When you stagger off a transAtlantic Flight, running a marathon is probably the last thing you want to do. And yet David Kilgore, a professional runner from Palm Bay, Florida, has done pretty much exactly that—seven times in a row. Not only that, but he won all seven

The 31-year-old was crowned this year’s World Marathon Challenge champion after nabbing gold medals in all seven of the event’s back-to-back marathons, each of which was on a different continent. (The women’s winner was American Deirdre Keane, who won three of the seven races and finished with an average time of 3:49:23 per marathon.) 

The team started in Antarctica’s frigid conditions, where they ran 10 laps of a course in high winds and blowing spindrift. From there, they traveled to South Africa, Australia, the United Arab Emirates, Spain, Brazil, and finally Miami, Florida.

Whenever they weren’t running, Kilgore and the other competitors spent most of their time eating, sleeping on planes, and otherwise recovering in time for the next day’s race. According to his social media feeds, Kilgore’s morale remained high throughout. By all accounts, however, it was a grueling week. 

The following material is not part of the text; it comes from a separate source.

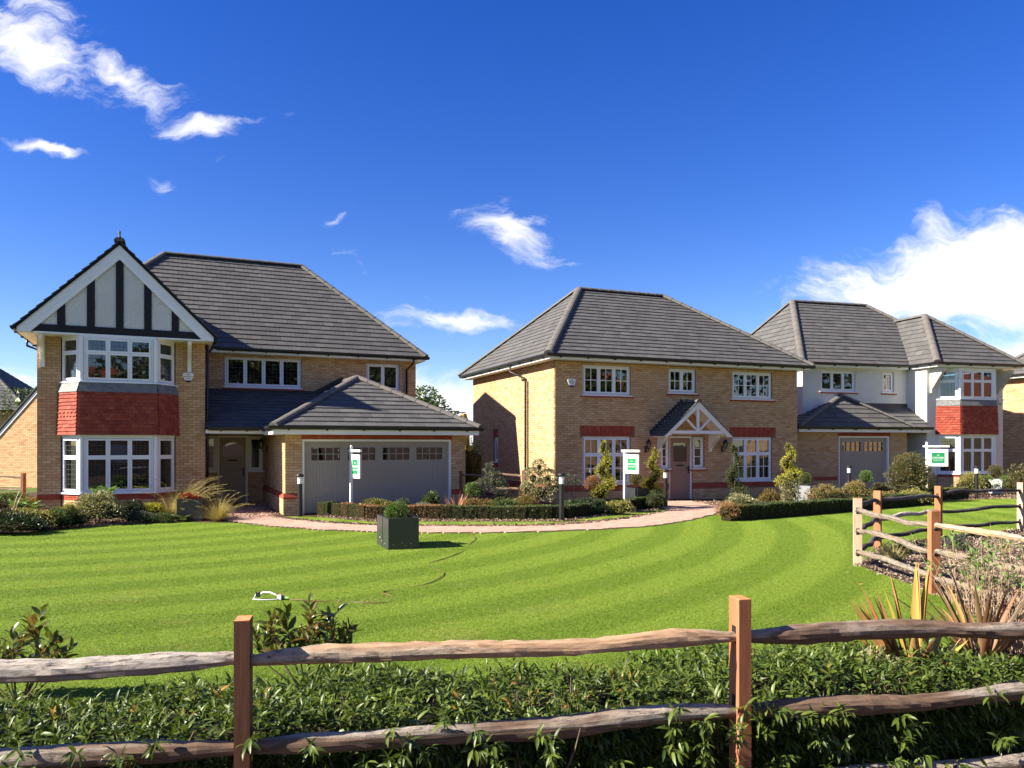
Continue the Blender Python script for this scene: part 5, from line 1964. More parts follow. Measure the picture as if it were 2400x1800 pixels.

It should be noted that the World Marathon Challenge is a pretty exclusive event. It costs $43,000 to sign up and only 36 people competed this year. Still, there’s no denying that Kilgore’s performance would have been world-class in any setting. His average time was about 2:46 per marathon. That’s just short of Mike Wardian’s legendary 2:45:56 record, which he set when he completed the World Marathon Challenge in 2017

“Overwhelmed by love and emotion landing in Miami Beach,” Kilgore said on Instagram the day of his final finish. “The crowd and energy in the air was a buzz as all of the participants had people [there] to bring them to the finish line.” 

That final marathon clocked in at a blazing 2:41:50. That’s just over six minutes per mile—after running 157 miles that same week. It was Kilgore’s fastest time of the series. 
Enough running? Not for Kilgore. Just a few days after his Miami finish, he hopped on a plane to New Zealand to compete in the Tarawera Ultramarathon 50k. He came in 7th.